Dear Proposition Joe
Yes I take your first point - sometimes there can be a tension and conflict between quality of public services and the employment position of public service workers. Partnership approaches in the past provided a framework within which change could take place and improve services. Think of what was achievecd in the Revenue Commissioners - for example. Many called it a disaster in the 1990s and industrial relations would not enable progress. But change did happen and for the better I think.
On the example of countries A and B you had in mind of course Ireland for case A. i am not sure if you had any specific country in mind for B.
That there is a pay gap between public and private sector wage income is a fact. The scale of it may be disputed as well as the interpretation (see other blogs).

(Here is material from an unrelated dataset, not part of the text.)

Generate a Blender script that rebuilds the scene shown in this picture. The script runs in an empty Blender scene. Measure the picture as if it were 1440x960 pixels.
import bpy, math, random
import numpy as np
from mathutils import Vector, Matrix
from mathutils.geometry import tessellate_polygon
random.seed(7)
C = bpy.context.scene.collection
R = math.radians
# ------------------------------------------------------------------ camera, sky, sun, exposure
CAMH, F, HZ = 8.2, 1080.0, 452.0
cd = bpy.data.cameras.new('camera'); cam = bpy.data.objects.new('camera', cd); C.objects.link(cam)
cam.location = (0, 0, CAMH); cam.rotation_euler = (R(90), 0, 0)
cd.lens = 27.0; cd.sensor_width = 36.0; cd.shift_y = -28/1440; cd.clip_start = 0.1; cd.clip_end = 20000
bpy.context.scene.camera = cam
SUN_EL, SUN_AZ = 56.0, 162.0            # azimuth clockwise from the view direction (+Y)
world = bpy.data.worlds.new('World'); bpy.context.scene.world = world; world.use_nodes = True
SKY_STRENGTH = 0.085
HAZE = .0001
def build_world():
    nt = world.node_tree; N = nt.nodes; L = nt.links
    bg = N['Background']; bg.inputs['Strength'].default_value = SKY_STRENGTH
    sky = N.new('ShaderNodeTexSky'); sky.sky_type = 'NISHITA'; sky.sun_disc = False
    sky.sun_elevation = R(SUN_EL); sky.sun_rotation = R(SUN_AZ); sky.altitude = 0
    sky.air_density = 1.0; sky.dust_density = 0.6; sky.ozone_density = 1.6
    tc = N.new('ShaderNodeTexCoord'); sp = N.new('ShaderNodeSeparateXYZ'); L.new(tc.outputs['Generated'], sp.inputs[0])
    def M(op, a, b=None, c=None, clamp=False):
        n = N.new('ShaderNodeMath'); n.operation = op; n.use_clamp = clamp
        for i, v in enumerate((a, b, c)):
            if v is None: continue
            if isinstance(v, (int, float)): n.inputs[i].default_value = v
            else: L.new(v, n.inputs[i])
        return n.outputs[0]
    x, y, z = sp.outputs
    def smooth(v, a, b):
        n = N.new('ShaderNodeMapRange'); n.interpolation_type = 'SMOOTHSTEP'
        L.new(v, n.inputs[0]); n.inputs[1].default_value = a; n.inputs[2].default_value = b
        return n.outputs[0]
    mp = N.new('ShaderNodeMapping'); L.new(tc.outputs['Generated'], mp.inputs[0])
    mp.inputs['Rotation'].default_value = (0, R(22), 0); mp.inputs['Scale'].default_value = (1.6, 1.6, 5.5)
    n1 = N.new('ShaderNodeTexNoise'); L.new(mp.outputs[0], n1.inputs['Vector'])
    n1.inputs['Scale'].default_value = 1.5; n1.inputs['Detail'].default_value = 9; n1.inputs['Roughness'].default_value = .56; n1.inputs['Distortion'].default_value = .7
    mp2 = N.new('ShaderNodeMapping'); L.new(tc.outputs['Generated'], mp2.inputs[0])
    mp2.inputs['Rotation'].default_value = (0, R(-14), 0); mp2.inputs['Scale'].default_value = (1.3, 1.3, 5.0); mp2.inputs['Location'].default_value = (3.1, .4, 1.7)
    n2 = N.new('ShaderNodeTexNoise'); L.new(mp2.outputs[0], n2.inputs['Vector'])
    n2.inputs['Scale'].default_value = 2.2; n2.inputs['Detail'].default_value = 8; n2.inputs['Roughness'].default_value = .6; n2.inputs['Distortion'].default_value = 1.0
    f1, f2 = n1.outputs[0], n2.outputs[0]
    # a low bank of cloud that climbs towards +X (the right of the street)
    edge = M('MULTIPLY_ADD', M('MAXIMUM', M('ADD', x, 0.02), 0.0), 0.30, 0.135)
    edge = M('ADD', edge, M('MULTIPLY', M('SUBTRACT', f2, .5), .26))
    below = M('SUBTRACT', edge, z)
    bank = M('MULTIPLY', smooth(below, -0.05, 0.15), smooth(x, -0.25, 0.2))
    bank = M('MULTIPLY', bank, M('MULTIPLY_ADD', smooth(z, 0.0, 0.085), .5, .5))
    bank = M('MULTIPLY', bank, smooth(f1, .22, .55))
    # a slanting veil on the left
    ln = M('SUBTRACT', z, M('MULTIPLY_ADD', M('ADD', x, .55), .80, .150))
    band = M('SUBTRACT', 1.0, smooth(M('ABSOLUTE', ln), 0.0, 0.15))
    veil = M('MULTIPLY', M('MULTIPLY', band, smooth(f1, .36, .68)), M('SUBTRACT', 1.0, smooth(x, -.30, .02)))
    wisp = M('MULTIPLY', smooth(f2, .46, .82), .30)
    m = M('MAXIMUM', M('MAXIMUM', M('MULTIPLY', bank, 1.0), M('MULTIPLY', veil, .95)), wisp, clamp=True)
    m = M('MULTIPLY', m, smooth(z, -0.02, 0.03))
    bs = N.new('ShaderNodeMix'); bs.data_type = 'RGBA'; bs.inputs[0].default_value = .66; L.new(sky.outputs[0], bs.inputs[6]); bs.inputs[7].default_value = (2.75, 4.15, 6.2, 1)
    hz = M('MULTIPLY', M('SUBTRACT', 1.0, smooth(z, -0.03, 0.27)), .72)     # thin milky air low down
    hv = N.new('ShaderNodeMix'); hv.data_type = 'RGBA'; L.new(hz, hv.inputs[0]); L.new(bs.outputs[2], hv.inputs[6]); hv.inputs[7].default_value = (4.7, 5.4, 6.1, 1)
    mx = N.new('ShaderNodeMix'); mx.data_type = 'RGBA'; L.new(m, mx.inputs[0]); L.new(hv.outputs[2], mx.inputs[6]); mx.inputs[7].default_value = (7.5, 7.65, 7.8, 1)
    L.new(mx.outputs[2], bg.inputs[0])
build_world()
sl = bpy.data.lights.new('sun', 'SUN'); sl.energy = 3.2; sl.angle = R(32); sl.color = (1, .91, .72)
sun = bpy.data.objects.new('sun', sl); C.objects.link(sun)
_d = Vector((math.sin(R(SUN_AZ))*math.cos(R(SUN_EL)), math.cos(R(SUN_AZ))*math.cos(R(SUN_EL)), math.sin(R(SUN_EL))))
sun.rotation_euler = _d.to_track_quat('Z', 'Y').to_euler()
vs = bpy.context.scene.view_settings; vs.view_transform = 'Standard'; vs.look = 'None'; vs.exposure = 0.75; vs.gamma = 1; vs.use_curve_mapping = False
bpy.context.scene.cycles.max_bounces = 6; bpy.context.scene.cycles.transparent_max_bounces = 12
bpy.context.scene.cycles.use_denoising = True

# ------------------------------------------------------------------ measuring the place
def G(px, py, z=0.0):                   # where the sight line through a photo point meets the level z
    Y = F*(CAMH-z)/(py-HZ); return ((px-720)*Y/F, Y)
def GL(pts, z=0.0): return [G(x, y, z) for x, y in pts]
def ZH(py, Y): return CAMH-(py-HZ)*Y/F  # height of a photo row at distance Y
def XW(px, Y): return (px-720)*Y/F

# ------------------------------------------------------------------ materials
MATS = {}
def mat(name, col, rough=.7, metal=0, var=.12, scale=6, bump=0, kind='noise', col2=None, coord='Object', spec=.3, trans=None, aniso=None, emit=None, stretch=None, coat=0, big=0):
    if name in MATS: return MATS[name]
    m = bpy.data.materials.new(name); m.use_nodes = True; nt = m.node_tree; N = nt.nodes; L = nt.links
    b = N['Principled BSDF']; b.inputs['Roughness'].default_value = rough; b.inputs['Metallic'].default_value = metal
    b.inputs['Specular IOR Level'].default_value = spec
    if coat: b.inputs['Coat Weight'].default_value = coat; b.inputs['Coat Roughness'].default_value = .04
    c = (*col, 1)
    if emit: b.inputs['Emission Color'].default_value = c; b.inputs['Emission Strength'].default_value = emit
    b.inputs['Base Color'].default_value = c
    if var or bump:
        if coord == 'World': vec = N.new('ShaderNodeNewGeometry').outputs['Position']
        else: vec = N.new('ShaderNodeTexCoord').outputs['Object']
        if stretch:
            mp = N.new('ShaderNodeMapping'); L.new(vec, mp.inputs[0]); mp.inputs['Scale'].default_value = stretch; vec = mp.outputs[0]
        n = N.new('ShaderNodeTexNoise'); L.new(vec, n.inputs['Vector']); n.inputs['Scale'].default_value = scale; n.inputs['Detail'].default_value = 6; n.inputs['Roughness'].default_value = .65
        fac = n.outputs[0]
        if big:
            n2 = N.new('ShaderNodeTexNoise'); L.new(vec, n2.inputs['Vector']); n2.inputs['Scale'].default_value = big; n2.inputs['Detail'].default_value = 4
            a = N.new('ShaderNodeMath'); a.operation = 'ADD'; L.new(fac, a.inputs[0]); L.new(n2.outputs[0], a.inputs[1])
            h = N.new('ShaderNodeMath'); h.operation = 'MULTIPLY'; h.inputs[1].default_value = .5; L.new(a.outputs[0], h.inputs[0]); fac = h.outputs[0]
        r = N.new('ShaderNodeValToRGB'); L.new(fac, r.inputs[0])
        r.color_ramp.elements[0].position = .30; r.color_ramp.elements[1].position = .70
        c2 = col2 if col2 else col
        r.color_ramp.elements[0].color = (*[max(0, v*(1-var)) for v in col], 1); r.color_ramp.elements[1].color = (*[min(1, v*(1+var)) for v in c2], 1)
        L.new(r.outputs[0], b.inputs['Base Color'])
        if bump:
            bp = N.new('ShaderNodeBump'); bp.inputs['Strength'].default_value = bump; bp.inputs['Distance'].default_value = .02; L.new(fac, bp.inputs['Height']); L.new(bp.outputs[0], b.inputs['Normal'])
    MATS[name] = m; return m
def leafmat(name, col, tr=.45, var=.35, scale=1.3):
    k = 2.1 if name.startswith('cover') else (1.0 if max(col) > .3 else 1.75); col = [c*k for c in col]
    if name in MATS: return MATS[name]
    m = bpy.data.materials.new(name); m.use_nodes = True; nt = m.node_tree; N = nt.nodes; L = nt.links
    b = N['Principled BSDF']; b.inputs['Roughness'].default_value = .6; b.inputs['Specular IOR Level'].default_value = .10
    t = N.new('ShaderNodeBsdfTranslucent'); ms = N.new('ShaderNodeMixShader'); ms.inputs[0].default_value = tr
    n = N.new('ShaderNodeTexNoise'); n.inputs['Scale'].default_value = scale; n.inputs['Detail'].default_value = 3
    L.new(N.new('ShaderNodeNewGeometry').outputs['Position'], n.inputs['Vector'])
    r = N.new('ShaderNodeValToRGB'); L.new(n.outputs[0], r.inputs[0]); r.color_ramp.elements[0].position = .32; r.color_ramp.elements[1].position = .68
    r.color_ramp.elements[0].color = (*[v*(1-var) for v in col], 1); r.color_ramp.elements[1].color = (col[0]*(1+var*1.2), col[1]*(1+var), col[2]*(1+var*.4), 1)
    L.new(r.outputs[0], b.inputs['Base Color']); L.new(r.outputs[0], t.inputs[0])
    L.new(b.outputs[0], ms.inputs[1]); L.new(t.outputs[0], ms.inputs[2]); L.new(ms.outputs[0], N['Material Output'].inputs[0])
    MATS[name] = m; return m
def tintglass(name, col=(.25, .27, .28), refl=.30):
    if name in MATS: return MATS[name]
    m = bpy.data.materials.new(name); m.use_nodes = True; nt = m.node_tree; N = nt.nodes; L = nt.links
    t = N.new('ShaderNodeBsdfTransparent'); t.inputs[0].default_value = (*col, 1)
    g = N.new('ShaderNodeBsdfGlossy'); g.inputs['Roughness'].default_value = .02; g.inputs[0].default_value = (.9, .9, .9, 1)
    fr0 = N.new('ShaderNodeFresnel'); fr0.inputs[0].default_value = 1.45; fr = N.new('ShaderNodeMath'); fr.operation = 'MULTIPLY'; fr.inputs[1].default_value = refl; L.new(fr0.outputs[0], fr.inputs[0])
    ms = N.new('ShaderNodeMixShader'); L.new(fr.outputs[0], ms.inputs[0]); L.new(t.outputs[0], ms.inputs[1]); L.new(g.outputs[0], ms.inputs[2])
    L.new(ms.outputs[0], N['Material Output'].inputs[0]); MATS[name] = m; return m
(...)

To jump from this to suggesting that there is necessarily a trade-off between PS pay and quality of services is a leap in faith. Teachers in Ireland (primary and post-primary) are relatively well paid internationally but not when standardised for GDP per capita. About average (see OECD data). My guess is that they were probably paid around average for 3rd level graduates up to 2005 (latest year for available data). Now, on the 'output' side students in Ireland fare very well in standardised international comparisons.
My point is that we can aim to defend conditions in the public service, make compromises where these are required and at the same time expand the scope of public services in a PS starved society in the Boston mode. However, a key point you don't get into is the extent of non wage income inflation and inside trader profit margins. I am thinking of retail profit margins (now we know we were being fleased), dentists fees etc. Remember the deferred AIB bank profit levy some years ago? That's what is generating so much anger among PS workers - it is all so unfair and the media is unfairly singling out PS workers as the cause of the problem in the first place. A more balanced, data-informed debate is called for.
(I see that the Govt has asked for a report by 'the end of the year' into earnings of particular professional groups. Whow. Can't wait.)